→ Exercise objective
Include the line containing "PI = math.pi" and all lines before it, repeated exactly from the listing below, without pictures.

→ Supplied data
━━━
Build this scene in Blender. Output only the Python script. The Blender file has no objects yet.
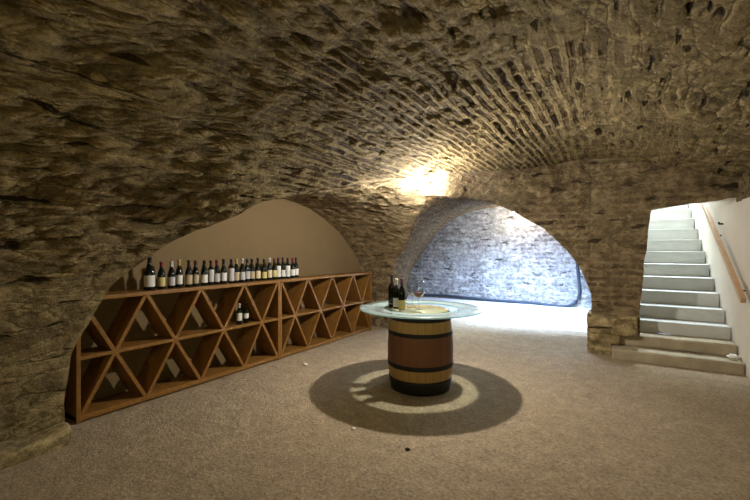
import bpy, bmesh, math, random
from mathutils import Vector, Matrix, noise as mnoise
random.seed(7)
SC = bpy.context.scene
COL = SC.collection
PI = math.pi

# ------------------------------------------------------------------ helpers
def link(o, parent=None):
    COL.objects.link(o)
    if parent is not None:
        o.parent = parent
    return o

def obj(name, bm, mat, parent=None, smooth=True, loc=None, rz=0.0):
    me = bpy.data.meshes.new(name)
    bm.to_mesh(me); bm.free()
    if mat is not None:
        for m in (mat if isinstance(mat, (list, tuple)) else [mat]):
            me.materials.append(m)
    if smooth:
        for p in me.polygons: p.use_smooth = True
    o = bpy.data.objects.new(name, me)
    if loc is not None: o.location = loc
    o.rotation_euler.z = rz
    return link(o, parent)

def tag(o, label=None, cat=None, group=None, kind=None):
    if label: o['label'] = label
    if cat: o['category'] = cat
    if group: o['group'] = group
    if kind: o['kind'] = kind
    return o

def thing(name, label, cat, loc=(0, 0, 0), rz=0.0, group=None):
    o = bpy.data.objects.new(name, None)
    o.empty_display_size = 0.1
    o.location = loc; o.rotation_euler.z = rz
    link(o)
    return tag(o, label, cat, group)

def dup(root, loc, rz, label, group=None):
    r = root.copy(); COL.objects.link(r)
    r.location = loc; r.rotation_euler.z = rz; r['label'] = label
    if group: r['group'] = group
    for ch in list(root.children):
        c = ch.copy(); COL.objects.link(c); c.parent = r
    return r

def box(bm, x0, x1, y0, y1, z0, z1, bev=0.0):
    vs = [bm.verts.new((x, y, z)) for x in (x0, x1) for y in (y0, y1) for z in (z0, z1)]
    idx = [(0, 1, 3, 2), (4, 6, 7, 5), (0, 4, 5, 1), (2, 3, 7, 6), (0, 2, 6, 4), (1, 5, 7, 3)]
    fs = [bm.faces.new([vs[i] for i in f]) for f in idx]
    if bev:
        es = list({e for f in fs for e in f.edges})
        bmesh.ops.bevel(bm, geom=es, offset=bev, segments=2, affect='EDGES', profile=0.6)
    return bm

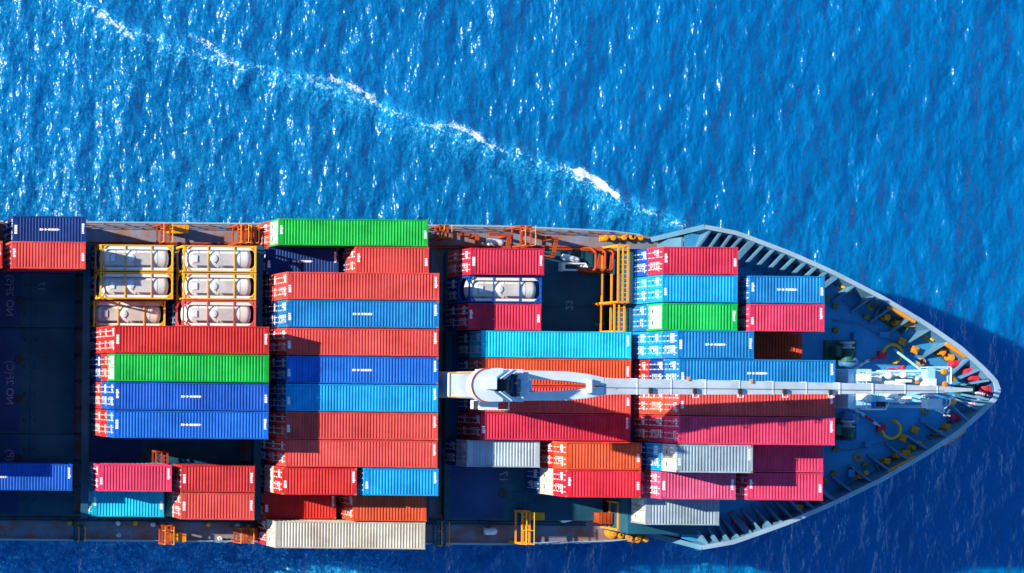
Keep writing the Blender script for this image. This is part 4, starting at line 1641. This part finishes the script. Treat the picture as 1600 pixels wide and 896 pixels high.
━━━
→ Task result
Build this scene in Blender. Output only the Python script. The Blender file has no objects yet.
import bpy, bmesh, math, random
from mathutils import Vector, Matrix, noise as mnoise
random.seed(7)
SC = bpy.context.scene
COL = SC.collection
PI = math.pi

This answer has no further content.